> _SHORT EXERCISE_: Wherever "script" appears in a line, copy that line.

> _DATA ENTRIES_:
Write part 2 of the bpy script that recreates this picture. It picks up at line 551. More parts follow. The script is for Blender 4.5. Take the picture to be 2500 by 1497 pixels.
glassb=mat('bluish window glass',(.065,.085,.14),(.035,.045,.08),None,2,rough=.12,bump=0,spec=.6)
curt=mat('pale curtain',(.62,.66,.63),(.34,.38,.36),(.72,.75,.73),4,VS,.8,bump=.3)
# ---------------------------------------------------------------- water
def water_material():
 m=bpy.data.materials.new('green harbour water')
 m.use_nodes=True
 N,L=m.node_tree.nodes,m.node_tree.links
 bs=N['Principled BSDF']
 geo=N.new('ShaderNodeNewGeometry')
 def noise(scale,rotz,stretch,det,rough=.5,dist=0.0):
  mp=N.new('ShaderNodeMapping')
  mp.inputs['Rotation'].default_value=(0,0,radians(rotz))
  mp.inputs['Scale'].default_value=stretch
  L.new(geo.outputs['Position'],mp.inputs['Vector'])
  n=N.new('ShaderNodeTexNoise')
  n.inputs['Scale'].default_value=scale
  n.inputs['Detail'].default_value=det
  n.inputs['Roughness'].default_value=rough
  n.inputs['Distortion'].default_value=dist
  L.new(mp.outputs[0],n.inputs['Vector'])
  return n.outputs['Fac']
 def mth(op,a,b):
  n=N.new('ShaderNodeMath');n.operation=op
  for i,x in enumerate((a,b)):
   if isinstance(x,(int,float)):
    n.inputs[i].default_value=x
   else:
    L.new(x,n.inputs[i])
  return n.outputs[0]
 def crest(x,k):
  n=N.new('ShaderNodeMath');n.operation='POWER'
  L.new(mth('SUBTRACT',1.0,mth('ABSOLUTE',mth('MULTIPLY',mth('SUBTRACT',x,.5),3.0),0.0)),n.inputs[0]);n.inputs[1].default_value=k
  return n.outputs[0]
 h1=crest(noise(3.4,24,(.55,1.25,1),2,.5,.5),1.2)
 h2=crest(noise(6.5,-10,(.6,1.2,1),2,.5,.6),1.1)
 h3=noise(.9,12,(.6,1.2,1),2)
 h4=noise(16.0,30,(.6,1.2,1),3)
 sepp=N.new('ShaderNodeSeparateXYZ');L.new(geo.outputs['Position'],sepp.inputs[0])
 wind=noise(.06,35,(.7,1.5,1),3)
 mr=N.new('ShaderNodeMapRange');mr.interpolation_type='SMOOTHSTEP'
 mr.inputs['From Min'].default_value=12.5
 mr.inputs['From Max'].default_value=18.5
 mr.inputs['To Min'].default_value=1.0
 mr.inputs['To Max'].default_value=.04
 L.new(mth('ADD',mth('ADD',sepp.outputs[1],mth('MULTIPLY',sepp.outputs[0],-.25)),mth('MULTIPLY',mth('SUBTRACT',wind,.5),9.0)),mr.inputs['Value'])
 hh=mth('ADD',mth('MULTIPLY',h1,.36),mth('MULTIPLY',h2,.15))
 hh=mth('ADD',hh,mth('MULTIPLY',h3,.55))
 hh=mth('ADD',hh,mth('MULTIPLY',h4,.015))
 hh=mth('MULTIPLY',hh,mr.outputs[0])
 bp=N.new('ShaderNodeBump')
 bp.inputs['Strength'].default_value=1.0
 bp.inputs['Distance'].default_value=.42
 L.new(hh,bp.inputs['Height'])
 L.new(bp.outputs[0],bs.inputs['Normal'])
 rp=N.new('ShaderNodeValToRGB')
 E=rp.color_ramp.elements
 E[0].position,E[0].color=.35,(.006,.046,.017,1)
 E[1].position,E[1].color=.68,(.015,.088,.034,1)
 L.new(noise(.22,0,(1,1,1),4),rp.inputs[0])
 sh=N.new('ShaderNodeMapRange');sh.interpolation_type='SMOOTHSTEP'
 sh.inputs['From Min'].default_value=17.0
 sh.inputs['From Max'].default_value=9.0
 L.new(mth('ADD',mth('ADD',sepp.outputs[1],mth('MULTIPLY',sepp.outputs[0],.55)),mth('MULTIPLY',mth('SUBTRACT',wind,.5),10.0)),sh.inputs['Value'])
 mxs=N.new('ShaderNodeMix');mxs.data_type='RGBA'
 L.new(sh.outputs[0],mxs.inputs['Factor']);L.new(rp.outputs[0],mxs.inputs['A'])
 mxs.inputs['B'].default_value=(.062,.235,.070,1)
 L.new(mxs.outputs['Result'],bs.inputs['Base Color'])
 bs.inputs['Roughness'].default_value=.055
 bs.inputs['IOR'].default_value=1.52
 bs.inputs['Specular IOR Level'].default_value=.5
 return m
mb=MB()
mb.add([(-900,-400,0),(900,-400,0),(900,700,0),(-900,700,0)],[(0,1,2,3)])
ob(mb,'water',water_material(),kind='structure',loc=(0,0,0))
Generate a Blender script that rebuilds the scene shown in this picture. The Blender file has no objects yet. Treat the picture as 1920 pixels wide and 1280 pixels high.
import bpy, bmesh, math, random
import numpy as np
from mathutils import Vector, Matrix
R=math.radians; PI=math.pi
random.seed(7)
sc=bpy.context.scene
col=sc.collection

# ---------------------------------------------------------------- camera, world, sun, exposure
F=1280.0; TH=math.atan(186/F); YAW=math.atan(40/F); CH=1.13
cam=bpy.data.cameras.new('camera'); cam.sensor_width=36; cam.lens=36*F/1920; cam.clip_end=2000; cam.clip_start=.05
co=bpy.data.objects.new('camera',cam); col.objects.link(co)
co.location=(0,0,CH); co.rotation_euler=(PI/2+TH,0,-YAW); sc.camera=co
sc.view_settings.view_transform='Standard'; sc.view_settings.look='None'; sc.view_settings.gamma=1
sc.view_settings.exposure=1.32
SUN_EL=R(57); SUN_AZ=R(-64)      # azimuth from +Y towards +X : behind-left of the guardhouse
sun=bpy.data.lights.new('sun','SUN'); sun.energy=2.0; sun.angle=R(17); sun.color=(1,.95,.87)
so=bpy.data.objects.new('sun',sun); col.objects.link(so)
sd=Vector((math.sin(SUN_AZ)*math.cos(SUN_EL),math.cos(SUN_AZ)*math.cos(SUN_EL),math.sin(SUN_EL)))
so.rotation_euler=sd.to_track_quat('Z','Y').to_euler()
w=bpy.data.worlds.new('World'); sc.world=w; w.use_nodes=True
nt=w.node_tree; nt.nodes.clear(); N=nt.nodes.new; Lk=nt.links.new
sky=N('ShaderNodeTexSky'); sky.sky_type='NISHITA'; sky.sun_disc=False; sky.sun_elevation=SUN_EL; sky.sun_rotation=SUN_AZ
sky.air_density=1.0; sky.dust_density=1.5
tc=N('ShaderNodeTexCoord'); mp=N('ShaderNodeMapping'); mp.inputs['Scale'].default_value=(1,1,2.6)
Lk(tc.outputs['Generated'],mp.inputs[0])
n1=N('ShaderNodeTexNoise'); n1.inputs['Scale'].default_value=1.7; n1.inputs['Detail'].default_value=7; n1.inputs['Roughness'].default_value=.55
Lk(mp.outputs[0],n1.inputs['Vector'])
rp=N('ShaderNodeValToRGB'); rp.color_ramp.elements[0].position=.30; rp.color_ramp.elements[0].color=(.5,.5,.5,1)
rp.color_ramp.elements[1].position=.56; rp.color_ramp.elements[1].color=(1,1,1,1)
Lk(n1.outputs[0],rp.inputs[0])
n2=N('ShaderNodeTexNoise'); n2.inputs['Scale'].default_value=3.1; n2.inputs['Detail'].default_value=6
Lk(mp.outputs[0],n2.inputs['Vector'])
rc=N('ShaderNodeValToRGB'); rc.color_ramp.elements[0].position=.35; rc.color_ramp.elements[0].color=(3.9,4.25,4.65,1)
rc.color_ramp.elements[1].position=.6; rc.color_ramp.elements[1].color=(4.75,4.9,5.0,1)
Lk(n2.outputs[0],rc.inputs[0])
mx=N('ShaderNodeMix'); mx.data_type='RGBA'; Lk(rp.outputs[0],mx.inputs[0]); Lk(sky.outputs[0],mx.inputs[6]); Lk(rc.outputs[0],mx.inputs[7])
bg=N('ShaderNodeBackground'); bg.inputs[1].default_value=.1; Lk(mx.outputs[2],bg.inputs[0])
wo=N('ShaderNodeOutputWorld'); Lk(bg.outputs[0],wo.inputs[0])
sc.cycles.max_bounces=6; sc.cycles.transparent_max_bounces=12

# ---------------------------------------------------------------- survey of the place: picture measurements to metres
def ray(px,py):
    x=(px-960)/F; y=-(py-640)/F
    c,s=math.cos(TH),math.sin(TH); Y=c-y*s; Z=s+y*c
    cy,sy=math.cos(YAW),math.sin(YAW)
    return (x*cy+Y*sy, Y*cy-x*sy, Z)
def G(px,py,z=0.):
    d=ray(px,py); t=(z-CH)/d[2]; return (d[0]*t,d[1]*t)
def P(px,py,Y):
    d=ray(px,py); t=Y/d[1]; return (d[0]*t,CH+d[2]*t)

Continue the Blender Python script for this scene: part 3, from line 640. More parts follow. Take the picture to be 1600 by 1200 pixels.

> _EXPECTED OUTPUT_:
Write part 2 of the bpy script that recreates this picture. It picks up at line 551. More parts follow. The script is for Blender 4.5. Take the picture to be 2500 by 1497 pixels.
Generate a Blender script that rebuilds the scene shown in this picture. The Blender file has no objects yet. Treat the picture as 1920 pixels wide and 1280 pixels high.
Continue the Blender Python script for this scene: part 3, from line 640. More parts follow. Take the picture to be 1600 by 1200 pixels.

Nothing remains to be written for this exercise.